While a place can elicit such feelings of belonging and affinity, it can drive others away like it did with Eva. Eva the younger sister experiences the most traumatic event of her life during a stay in the farm and with this unveils the tragedies that have happened in Colombia. La Oculta’s striking paradise is contrasted with the reality in which many of Latin America has drowned in: violence. Hector Abad splashes us with the cold hard reality of the kidnappings, murder, and injustices of a land that has been mutilated by those responsible for the well-being of the people; the government. How can one love a land that is barren that starves its own people to death? How can citizens be expected to have an appreciation, a responsibility towards a place, a space that instead of giving and producing has taken so much from them? Eva grounds us in this reality, and asks her older sister Pilar if it is worth sacrificing so much for a place that can end up killing you?

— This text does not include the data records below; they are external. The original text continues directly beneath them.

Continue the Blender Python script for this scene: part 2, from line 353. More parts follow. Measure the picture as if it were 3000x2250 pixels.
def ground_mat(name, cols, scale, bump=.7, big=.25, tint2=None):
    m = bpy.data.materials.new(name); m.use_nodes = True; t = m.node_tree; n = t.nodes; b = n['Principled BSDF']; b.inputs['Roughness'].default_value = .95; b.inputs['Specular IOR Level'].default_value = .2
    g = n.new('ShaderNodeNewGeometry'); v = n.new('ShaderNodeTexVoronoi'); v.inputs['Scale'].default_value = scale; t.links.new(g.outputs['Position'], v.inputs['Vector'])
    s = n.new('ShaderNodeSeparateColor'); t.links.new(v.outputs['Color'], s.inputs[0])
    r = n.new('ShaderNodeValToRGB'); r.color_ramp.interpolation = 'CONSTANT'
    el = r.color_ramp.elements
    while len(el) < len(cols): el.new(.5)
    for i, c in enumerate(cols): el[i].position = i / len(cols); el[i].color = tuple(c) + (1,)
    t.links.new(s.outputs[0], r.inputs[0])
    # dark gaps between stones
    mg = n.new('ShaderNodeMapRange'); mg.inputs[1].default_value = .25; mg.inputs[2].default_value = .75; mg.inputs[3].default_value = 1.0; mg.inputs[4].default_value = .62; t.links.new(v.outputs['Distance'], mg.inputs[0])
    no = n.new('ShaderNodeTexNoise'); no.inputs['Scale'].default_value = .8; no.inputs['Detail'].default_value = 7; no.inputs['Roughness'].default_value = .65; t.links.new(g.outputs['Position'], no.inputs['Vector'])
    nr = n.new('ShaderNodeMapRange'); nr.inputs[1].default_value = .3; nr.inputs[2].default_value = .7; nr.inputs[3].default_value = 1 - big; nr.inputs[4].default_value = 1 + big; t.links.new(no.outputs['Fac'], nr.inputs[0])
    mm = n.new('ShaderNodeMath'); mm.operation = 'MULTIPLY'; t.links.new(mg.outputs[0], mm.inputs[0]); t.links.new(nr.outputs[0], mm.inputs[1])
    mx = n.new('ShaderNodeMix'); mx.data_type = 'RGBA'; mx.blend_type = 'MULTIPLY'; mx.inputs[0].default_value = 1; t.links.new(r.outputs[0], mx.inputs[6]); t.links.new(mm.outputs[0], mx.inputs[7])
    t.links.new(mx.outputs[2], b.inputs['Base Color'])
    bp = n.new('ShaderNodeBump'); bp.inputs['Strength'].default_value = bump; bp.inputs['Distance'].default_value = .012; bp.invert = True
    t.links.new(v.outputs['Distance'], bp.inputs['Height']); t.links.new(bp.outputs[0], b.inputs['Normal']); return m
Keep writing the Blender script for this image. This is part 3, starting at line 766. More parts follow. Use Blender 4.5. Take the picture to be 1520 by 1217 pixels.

Everyone has an Oculta, a paradise and a nightmare that hides the deepest and darkest secrets of our family. While some like Antonio are fascinated by genealogy and embrace phantoms, others like Pilar don’t care for last names or dead ancestors but only to preserve the land. Yet Eva, unlike her siblings doesn’t want to carry the burden of the family’s legacy any longer saying, “property ties us down” and sometimes the knot is too tight to let us breathe (p.354). But others grasp on the idea of rebuilding what inevitably is falling down. Buildings deteriorate and no matter how much you try to keep up you’ll soon go down with them. At the end when the trees are cut, when the macaws fly away, and the lake has been drained, only a skeleton “white as chalk” looking back at us remains (p.463).

Nostalgia “is an ache to return” and this ache is carried by the familiarity not only of places but also of language (p.113). Anne McLean’s careful interpretation and translation, extends the savory language of so many Latin American writers by still maintaining words that captivate us with mystery. Like little bread crumbs words such as: sancocho, guacharacas, guanábana, currucutú, colerín calambroso, bambucos, porros, pasillos and others keep the characters’ true personality of expression present. This translation extends the meaning into English, while preserving the eternal musicality of the Spanish language. As our life is interpreted and expressed by language, there is also a part of us that gets left in the places we experience. We carry these places inside us because they keep a piece of our soul. Perhaps that is why we are always aching to return.